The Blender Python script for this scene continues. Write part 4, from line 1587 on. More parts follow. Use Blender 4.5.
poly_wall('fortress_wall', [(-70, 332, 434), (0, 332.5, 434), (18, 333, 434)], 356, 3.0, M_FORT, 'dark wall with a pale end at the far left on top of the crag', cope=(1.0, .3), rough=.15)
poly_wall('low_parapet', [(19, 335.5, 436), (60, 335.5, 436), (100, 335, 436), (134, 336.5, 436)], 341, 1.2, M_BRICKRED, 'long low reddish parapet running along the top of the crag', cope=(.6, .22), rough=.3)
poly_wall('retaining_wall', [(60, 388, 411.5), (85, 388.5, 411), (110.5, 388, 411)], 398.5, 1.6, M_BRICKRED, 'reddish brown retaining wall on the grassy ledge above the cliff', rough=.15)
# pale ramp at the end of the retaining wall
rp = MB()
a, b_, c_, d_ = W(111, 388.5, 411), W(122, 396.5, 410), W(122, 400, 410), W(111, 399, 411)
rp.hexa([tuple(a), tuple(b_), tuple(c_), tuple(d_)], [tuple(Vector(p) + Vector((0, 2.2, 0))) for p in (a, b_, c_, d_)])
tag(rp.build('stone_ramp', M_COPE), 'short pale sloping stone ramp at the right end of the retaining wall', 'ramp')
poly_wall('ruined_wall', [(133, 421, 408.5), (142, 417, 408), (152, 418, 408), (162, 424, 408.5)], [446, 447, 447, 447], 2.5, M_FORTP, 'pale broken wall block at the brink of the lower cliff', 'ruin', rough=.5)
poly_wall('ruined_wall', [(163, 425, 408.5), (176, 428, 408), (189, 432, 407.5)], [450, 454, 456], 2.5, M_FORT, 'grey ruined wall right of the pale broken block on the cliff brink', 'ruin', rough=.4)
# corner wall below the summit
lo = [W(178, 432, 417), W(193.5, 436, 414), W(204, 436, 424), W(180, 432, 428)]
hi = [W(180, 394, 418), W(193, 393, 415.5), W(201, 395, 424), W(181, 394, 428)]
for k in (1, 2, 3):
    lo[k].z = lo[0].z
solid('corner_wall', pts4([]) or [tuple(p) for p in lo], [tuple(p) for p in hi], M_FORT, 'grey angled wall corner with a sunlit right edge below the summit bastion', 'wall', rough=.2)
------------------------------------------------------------
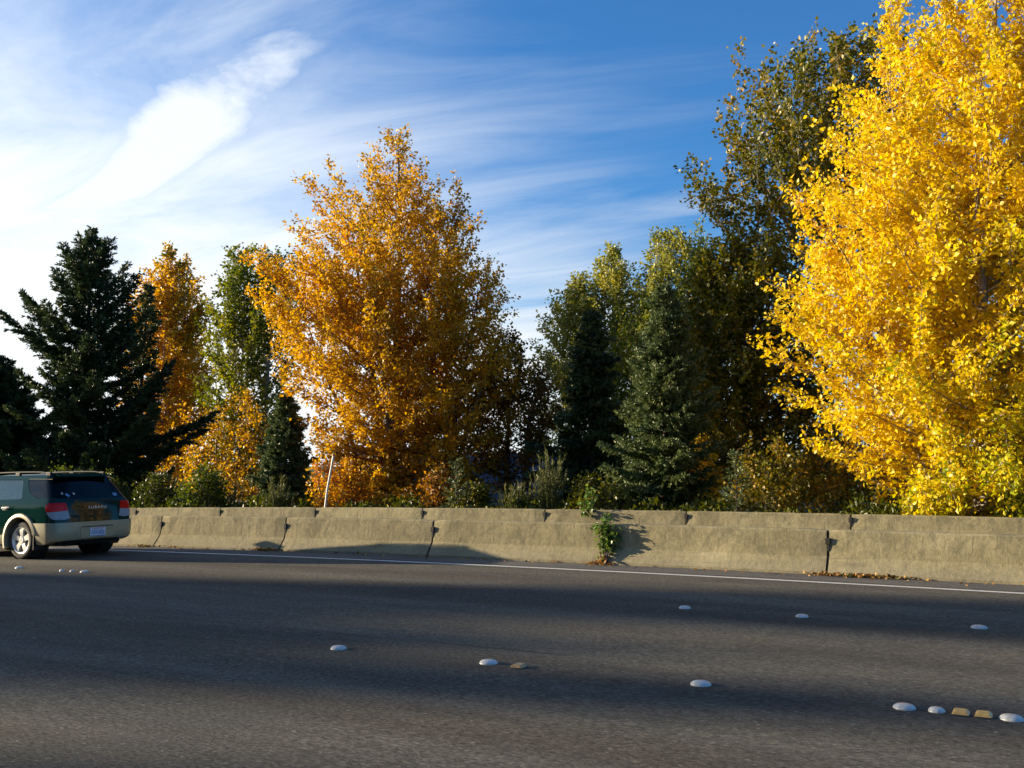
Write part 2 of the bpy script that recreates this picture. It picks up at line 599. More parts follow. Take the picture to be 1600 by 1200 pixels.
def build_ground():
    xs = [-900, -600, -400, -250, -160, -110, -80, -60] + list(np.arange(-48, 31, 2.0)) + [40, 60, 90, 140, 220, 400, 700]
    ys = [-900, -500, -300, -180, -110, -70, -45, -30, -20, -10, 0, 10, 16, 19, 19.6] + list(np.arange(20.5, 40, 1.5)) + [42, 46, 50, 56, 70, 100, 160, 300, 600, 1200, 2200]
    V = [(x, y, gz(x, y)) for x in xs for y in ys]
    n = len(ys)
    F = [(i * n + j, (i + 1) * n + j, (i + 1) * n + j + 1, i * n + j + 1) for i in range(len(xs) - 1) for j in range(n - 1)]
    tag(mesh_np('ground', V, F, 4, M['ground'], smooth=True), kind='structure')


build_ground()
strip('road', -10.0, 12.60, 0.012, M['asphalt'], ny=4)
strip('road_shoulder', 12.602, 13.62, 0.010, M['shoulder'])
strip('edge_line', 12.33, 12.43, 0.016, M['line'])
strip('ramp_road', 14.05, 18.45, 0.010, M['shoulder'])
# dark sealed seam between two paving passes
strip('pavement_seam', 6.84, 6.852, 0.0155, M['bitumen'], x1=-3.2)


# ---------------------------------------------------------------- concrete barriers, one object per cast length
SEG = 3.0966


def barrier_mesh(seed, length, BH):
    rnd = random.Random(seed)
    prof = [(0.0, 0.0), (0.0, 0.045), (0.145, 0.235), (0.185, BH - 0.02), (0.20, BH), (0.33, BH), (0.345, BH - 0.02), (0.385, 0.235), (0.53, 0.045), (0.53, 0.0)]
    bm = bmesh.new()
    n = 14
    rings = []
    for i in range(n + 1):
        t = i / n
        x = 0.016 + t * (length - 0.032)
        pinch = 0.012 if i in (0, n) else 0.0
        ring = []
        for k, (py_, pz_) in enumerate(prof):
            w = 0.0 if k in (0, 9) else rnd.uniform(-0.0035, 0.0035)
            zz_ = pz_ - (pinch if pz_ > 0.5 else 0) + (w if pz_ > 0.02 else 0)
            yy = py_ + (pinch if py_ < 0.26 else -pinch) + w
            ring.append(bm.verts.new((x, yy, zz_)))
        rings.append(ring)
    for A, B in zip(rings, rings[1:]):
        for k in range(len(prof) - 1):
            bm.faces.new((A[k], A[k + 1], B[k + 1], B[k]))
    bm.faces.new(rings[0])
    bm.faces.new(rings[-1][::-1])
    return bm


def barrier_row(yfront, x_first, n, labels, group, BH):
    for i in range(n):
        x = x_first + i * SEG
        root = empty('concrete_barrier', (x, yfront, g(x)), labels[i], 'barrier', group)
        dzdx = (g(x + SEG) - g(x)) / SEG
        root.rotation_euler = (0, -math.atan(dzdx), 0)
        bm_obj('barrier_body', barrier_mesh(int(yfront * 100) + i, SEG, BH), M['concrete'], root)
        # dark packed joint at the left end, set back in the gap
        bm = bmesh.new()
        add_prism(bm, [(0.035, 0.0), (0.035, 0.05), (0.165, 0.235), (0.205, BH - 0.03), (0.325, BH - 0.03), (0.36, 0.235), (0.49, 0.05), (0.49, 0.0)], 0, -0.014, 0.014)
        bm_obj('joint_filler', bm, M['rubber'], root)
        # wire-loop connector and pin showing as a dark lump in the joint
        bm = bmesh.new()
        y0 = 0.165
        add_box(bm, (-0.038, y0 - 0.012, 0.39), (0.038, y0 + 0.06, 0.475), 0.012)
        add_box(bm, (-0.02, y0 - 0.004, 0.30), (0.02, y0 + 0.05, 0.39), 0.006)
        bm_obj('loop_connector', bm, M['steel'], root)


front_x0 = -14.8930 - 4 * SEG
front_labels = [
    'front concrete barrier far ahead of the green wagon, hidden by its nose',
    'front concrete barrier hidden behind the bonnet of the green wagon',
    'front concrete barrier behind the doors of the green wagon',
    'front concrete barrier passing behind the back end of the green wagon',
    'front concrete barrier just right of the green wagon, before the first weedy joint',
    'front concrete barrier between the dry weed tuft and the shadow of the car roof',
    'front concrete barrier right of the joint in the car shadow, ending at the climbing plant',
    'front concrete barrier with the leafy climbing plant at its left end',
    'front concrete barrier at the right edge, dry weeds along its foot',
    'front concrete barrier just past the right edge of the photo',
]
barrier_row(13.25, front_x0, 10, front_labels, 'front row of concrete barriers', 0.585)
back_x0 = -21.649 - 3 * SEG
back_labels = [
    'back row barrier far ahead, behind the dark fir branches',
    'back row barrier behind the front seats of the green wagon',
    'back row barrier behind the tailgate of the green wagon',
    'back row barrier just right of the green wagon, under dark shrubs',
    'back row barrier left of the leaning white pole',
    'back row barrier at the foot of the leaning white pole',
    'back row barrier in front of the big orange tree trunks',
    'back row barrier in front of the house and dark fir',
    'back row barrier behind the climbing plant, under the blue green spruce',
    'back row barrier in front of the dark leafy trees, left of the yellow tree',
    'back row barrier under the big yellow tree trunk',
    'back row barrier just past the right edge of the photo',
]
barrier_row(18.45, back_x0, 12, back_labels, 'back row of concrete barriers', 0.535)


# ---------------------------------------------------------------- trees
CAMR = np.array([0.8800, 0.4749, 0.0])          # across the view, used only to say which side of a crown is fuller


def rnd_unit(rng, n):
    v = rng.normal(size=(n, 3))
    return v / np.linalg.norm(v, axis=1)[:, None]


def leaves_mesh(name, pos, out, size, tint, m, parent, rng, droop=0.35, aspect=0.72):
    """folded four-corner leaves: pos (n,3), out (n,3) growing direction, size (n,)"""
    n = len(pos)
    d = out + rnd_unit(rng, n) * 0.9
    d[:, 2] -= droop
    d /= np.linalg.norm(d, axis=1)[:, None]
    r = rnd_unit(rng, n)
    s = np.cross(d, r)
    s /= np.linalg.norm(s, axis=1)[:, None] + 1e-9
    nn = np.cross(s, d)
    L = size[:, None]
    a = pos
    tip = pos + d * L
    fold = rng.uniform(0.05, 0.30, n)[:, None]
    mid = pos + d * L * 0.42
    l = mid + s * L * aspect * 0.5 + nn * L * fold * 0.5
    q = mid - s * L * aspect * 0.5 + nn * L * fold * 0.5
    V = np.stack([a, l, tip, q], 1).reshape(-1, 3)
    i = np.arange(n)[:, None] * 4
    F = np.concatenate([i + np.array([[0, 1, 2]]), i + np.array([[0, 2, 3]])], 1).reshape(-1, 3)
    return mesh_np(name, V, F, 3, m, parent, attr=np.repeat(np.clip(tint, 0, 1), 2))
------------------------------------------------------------
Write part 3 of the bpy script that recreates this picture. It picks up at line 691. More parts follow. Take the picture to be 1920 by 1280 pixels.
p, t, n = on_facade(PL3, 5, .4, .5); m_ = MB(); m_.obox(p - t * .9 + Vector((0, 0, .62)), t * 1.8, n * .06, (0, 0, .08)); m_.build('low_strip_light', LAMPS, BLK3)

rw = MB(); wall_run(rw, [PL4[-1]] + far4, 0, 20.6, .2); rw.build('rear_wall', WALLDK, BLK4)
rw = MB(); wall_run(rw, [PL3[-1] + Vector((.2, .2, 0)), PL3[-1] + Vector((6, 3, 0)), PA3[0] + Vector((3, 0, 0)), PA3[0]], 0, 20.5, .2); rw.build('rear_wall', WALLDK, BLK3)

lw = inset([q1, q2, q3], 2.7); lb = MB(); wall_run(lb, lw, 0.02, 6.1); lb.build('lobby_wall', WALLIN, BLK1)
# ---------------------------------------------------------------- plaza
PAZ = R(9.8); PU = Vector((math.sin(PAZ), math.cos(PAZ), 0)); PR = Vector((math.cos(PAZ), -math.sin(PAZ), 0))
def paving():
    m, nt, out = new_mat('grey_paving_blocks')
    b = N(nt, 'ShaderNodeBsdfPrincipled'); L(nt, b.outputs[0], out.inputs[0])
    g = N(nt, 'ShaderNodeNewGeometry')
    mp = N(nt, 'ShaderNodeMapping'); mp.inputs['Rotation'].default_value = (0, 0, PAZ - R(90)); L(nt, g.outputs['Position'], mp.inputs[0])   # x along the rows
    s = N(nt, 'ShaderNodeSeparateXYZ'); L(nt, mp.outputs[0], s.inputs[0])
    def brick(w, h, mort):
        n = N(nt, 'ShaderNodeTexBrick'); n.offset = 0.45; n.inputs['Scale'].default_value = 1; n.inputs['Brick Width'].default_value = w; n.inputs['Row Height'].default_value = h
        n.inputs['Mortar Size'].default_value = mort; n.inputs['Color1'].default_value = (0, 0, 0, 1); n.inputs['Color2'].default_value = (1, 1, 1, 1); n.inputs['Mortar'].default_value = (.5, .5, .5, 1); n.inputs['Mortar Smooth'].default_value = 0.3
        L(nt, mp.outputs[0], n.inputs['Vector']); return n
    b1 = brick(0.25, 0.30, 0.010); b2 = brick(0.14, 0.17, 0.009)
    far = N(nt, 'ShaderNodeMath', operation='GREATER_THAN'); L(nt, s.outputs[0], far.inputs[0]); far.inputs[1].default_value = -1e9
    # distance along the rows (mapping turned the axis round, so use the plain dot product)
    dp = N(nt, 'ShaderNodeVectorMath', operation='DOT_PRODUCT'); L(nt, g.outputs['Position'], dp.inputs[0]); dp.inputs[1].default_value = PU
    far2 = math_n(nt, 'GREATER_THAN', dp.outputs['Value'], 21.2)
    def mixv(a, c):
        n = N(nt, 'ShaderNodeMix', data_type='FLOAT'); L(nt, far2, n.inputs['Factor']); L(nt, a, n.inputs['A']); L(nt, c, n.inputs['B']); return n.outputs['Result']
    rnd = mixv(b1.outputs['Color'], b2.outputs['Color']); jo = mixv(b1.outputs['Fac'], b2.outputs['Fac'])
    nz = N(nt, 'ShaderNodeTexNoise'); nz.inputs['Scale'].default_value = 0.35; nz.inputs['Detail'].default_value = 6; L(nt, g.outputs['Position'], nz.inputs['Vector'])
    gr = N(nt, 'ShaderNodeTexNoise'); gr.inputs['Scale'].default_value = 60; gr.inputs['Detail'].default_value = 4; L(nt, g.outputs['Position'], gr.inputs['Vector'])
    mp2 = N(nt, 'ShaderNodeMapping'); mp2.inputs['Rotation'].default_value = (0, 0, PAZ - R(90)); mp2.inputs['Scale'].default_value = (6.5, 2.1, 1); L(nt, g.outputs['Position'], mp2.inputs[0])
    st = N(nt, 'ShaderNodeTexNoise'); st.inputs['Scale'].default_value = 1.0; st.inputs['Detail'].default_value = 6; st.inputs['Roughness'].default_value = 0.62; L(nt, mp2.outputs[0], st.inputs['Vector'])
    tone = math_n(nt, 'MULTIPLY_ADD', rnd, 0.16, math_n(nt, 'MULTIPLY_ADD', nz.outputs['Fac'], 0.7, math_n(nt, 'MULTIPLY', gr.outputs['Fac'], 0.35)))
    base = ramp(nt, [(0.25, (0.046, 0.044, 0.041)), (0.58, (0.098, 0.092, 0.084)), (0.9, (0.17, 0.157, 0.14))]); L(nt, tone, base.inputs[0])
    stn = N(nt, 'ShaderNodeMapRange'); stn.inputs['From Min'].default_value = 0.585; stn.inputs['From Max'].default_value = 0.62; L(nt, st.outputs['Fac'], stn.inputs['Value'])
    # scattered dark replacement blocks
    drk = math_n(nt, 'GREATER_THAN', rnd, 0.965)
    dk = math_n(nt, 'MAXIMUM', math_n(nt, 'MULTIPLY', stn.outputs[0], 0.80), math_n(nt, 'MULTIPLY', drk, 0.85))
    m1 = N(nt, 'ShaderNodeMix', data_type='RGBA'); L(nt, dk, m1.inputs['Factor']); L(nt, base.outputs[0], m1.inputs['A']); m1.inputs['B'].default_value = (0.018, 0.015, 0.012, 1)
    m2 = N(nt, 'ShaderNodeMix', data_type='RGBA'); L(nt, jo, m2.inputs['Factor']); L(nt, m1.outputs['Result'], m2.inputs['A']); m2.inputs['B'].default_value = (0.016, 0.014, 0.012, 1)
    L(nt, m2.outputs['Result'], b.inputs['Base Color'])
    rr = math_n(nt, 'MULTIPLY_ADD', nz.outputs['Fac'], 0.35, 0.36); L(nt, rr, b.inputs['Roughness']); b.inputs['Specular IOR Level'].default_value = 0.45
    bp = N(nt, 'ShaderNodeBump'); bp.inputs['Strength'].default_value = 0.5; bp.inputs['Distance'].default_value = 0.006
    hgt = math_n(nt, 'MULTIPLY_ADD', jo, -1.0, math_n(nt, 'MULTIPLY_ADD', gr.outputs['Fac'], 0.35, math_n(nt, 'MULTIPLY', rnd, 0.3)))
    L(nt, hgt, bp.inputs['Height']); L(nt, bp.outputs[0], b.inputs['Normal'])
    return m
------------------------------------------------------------
PROBLEM:
Transcribe, word for word, every line from the line with "Write part 2" to the line with "SEG = 3.0966", inclusive, and output nothing else.

SOLUTION BELOW:
Write part 2 of the bpy script that recreates this picture. It picks up at line 599. More parts follow. Take the picture to be 1600 by 1200 pixels.
def build_ground():
    xs = [-900, -600, -400, -250, -160, -110, -80, -60] + list(np.arange(-48, 31, 2.0)) + [40, 60, 90, 140, 220, 400, 700]
    ys = [-900, -500, -300, -180, -110, -70, -45, -30, -20, -10, 0, 10, 16, 19, 19.6] + list(np.arange(20.5, 40, 1.5)) + [42, 46, 50, 56, 70, 100, 160, 300, 600, 1200, 2200]
    V = [(x, y, gz(x, y)) for x in xs for y in ys]
    n = len(ys)
    F = [(i * n + j, (i + 1) * n + j, (i + 1) * n + j + 1, i * n + j + 1) for i in range(len(xs) - 1) for j in range(n - 1)]
    tag(mesh_np('ground', V, F, 4, M['ground'], smooth=True), kind='structure')


build_ground()
strip('road', -10.0, 12.60, 0.012, M['asphalt'], ny=4)
strip('road_shoulder', 12.602, 13.62, 0.010, M['shoulder'])
strip('edge_line', 12.33, 12.43, 0.016, M['line'])
strip('ramp_road', 14.05, 18.45, 0.010, M['shoulder'])
# dark sealed seam between two paving passes
strip('pavement_seam', 6.84, 6.852, 0.0155, M['bitumen'], x1=-3.2)


# ---------------------------------------------------------------- concrete barriers, one object per cast length
SEG = 3.0966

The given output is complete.